Today, Christov-Bakargiev’s attention is no longer on biennials, but instead on the state of the public museum. Since the financial crisis of 2008, museums across Europe have felt the impact of austerity. There was shock earlier this year at the Italian government’s decision to cut €1.5m from its €2m grant to Maxxi, the national contemporary art museum in Rome. Meanwhile, the number of art collectors and private museums has boomed.

“It seems as if we are in a period when the public sector is disparaged, as if it’s a 20th-century remnant,” Christov-Bakargiev says. “How can it be that the National Museum of Brazil in Rio burned [in a fire caused by a faulty air-conditioning unit], when the sale of one Modigliani would be enough to redo the electrics of every art museum on the planet?”

Fortunately, the Castello di Rivoli benefits from a core subsidy from the Piedmont regional government, smaller sums from the local authorities in Rivoli and Turin and, unlike many Italian museums, grants and sponsorships from private foundations and banks. Its building is a Unesco World Heritage site; it has an outstanding collection of Arte Povera works; and in the evening, visitors can dine at its Michelin-starred restaurant. But for all these riches, Christov-Bakargiev says, “with the market so strong, we can’t afford to buy much art”, a disparity that restricts the stories that the museum will be able to tell to future generations.

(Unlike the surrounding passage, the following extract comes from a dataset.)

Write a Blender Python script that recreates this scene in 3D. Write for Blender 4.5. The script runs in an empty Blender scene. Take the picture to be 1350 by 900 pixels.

She “commends” collectors who open their own museums, but points out that their art is often held privately rather than by a charitable foundation. “If there’s a loss of wealth, the museum can’t run anymore. If someone dies, the collection goes up for auction.” Christov-Bakargiev hopes Castello di Rivoli’s partnership with the Cerruti family foundation will provide a more enduring model. “I would like us to be an example of what can be done in the 21st century. We need the collectors, the wealthy elite, to help us create the patrimony of the future.”